Your copy of the material must match it exactly, except that pictures are dropped.

========

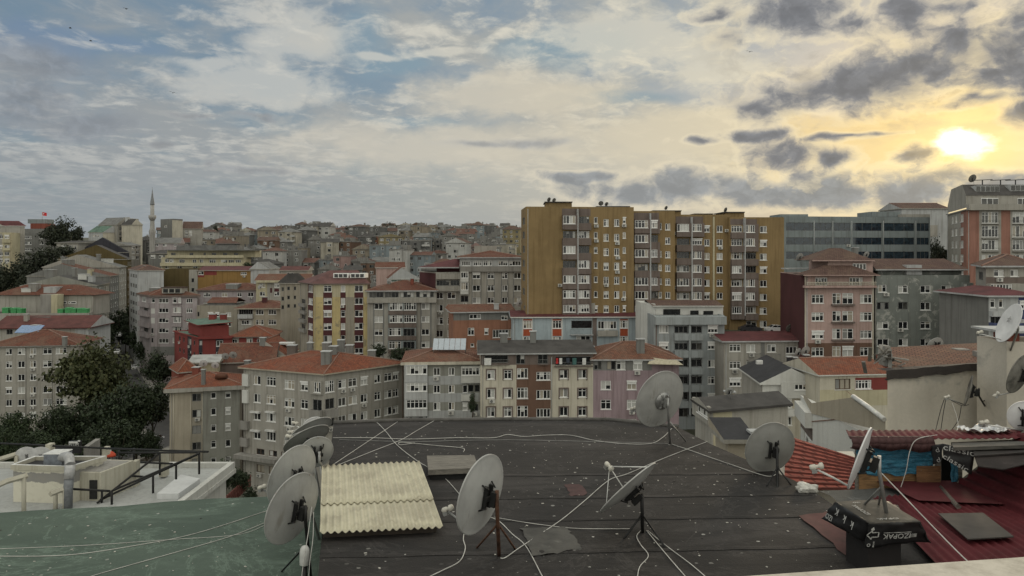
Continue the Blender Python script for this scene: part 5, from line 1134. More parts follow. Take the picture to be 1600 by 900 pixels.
# ================================================================== birds
bm2=MB()
bm2.lathe([(.005,-.35),(.06,-.2),(.08,0),(.06,.15),(.045,.22),(.01,.32)],0,8,Matrix.Rotation(R(90),4,'Y'))
for s_ in (-1,1):
    for q in (((.12,0,.02),(-.12,0,.02),(-.1,s_*.35,.2),(.1,s_*.35,.2)),((.1,s_*.35,.2),(-.1,s_*.35,.2),(-.2,s_*.8,.08),(-.1,s_*.8,.08))): bm2.face(q); bm2.face([(x,y,z-.015) for x,y,z in reversed(q)])
bird=bm2.mesh('bird',plain('bird_feathers',(.05,.05,.055),.8))
for px,py,yw,lb in ((197,14,70,'dark bird highest in the upper left sky'),(110,44,20,'dark bird gliding at the far left of the sky'),(142,64,40,'dark bird just below and right of the far left one'),(270,145,100,'dark bird alone lower down in the left sky'),(1171,81,60,'tiny dark bird alone in the upper right sky')):
    o=link('bird',bird); o.location=P(px,py,170); o.rotation_euler=(R(15),0,R(yw)); tag(o,lb,'bird','birds in the sky')
BACKSKY=(11.6,11.4,10.1)
# ================================================================== near roofs
def RZ(Y): return CZ-5-.03*(Y-11)
def onroof(px,py,dz=0.):
    Y=(4.67-dz)/((py-HY)/F-.03); return P(px,py,Y)
def onz(px,py,z): return P(px,py,-z*F/(py-HY))        # z below the eye
def felt(key,c,seam=True,c2=None,spots=.5):
    m,n,b=nt('roof_felt_'+key); co=coord(n)
    big=noise(n,co,.45,6,.65,.5); col=mixc(n,ramp(n,big,.33,.68),c,c2 or dark(c,.62))
    st=ramp(n,noise(n,co,.22,8,.7,.8,sc=(.6,1.5,1)),.50,.60,0,1); col=mixc(n,mathn(n,'MULTIPLY',st,.55),col,tuple(x*1.9+.008 for x in c)); ed=ramp(n,mathn(n,'ABSOLUTE',mathn(n,'SUBTRACT',noise(n,co,.35,7,.7,1.2),.5)),0,.018,1,0); col=mixc(n,mathn(n,'MULTIPLY',ed,.45),col,tuple(x*2.2+.01 for x in c))
    col=mixc(n,ramp(n,noise(n,co,2.2,6,.7,sc=(.5,1.6,1)),.5,.8,0,.55),col,tuple(x*1.55+.006 for x in c))
    h=noise(n,co,18,5,.65)
    col=mixc(n,ramp(n,h,.35,.8,0,.3),col,dark(c,.5))
    if seam:
        sp=N(n,'ShaderNodeSeparateXYZ'); n.links.new(co,sp.inputs[0])
        yy=mathn(n,'ADD',mathn(n,'MULTIPLY',sp.outputs[1],.62),mathn(n,'ADD',mathn(n,'MULTIPLY',sp.outputs[0],-.03),mathn(n,'MULTIPLY',noise(n,co,.7,3),.12)))
        fr=mathn(n,'FRACT',yy); line=ramp(n,mathn(n,'ABSOLUTE',mathn(n,'SUBTRACT',fr,.5)),.0,.022,1,0)
        col=mixc(n,mathn(n,'MULTIPLY',line,.25),col,dark(c,.3))
        stp=ramp(n,fr,.5,.56,0,1); h=mathn(n,'ADD',h,mathn(n,'MULTIPLY',stp,.4))
    vo=N(n,'ShaderNodeTexVoronoi',feature='F1'); vo.inputs['Scale'].default_value=4.6; n.links.new(co,vo.inputs['Vector'])
    wn=N(n,'ShaderNodeSeparateColor'); n.links.new(vo.outputs['Color'],wn.inputs[0])
    dist=mathn(n,'ADD',vo.outputs['Distance'],mathn(n,'MULTIPLY',mathn(n,'SUBTRACT',noise(n,co,26,3),.5),.22))
    sz=mathn(n,'MULTIPLY',mathn(n,'POWER',wn.outputs[0],3.4),.19)
    spot=mathn(n,'LESS_THAN',dist,sz)
    col=mixc(n,mathn(n,'MULTIPLY',spot,mathn(n,'MULTIPLY',wn.outputs[1],spots+.3)),col,(.55,.54,.5))
    n.links.new(col,b.inputs['Base Color']); b.inputs['Roughness'].default_value=.82; b.inputs['Specular IOR Level'].default_value=.3
    bump(n,b,h,.45,.02); return m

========

TASK OUTPUT:
Continue the Blender Python script for this scene: part 5, from line 1134. More parts follow. Take the picture to be 1600 by 900 pixels.
# ================================================================== birds
bm2=MB()
bm2.lathe([(.005,-.35),(.06,-.2),(.08,0),(.06,.15),(.045,.22),(.01,.32)],0,8,Matrix.Rotation(R(90),4,'Y'))
for s_ in (-1,1):
    for q in (((.12,0,.02),(-.12,0,.02),(-.1,s_*.35,.2),(.1,s_*.35,.2)),((.1,s_*.35,.2),(-.1,s_*.35,.2),(-.2,s_*.8,.08),(-.1,s_*.8,.08))): bm2.face(q); bm2.face([(x,y,z-.015) for x,y,z in reversed(q)])
bird=bm2.mesh('bird',plain('bird_feathers',(.05,.05,.055),.8))
for px,py,yw,lb in ((197,14,70,'dark bird highest in the upper left sky'),(110,44,20,'dark bird gliding at the far left of the sky'),(142,64,40,'dark bird just below and right of the far left one'),(270,145,100,'dark bird alone lower down in the left sky'),(1171,81,60,'tiny dark bird alone in the upper right sky')):
    o=link('bird',bird); o.location=P(px,py,170); o.rotation_euler=(R(15),0,R(yw)); tag(o,lb,'bird','birds in the sky')
BACKSKY=(11.6,11.4,10.1)
# ================================================================== near roofs
def RZ(Y): return CZ-5-.03*(Y-11)
def onroof(px,py,dz=0.):
    Y=(4.67-dz)/((py-HY)/F-.03); return P(px,py,Y)
def onz(px,py,z): return P(px,py,-z*F/(py-HY))        # z below the eye
def felt(key,c,seam=True,c2=None,spots=.5):
    m,n,b=nt('roof_felt_'+key); co=coord(n)
    big=noise(n,co,.45,6,.65,.5); col=mixc(n,ramp(n,big,.33,.68),c,c2 or dark(c,.62))
    st=ramp(n,noise(n,co,.22,8,.7,.8,sc=(.6,1.5,1)),.50,.60,0,1); col=mixc(n,mathn(n,'MULTIPLY',st,.55),col,tuple(x*1.9+.008 for x in c)); ed=ramp(n,mathn(n,'ABSOLUTE',mathn(n,'SUBTRACT',noise(n,co,.35,7,.7,1.2),.5)),0,.018,1,0); col=mixc(n,mathn(n,'MULTIPLY',ed,.45),col,tuple(x*2.2+.01 for x in c))
    col=mixc(n,ramp(n,noise(n,co,2.2,6,.7,sc=(.5,1.6,1)),.5,.8,0,.55),col,tuple(x*1.55+.006 for x in c))
    h=noise(n,co,18,5,.65)
    col=mixc(n,ramp(n,h,.35,.8,0,.3),col,dark(c,.5))
    if seam:
        sp=N(n,'ShaderNodeSeparateXYZ'); n.links.new(co,sp.inputs[0])
        yy=mathn(n,'ADD',mathn(n,'MULTIPLY',sp.outputs[1],.62),mathn(n,'ADD',mathn(n,'MULTIPLY',sp.outputs[0],-.03),mathn(n,'MULTIPLY',noise(n,co,.7,3),.12)))
        fr=mathn(n,'FRACT',yy); line=ramp(n,mathn(n,'ABSOLUTE',mathn(n,'SUBTRACT',fr,.5)),.0,.022,1,0)
        col=mixc(n,mathn(n,'MULTIPLY',line,.25),col,dark(c,.3))
        stp=ramp(n,fr,.5,.56,0,1); h=mathn(n,'ADD',h,mathn(n,'MULTIPLY',stp,.4))
    vo=N(n,'ShaderNodeTexVoronoi',feature='F1'); vo.inputs['Scale'].default_value=4.6; n.links.new(co,vo.inputs['Vector'])
    wn=N(n,'ShaderNodeSeparateColor'); n.links.new(vo.outputs['Color'],wn.inputs[0])
    dist=mathn(n,'ADD',vo.outputs['Distance'],mathn(n,'MULTIPLY',mathn(n,'SUBTRACT',noise(n,co,26,3),.5),.22))
    sz=mathn(n,'MULTIPLY',mathn(n,'POWER',wn.outputs[0],3.4),.19)
    spot=mathn(n,'LESS_THAN',dist,sz)
    col=mixc(n,mathn(n,'MULTIPLY',spot,mathn(n,'MULTIPLY',wn.outputs[1],spots+.3)),col,(.55,.54,.5))
    n.links.new(col,b.inputs['Base Color']); b.inputs['Roughness'].default_value=.82; b.inputs['Specular IOR Level'].default_value=.3
    bump(n,b,h,.45,.02); return m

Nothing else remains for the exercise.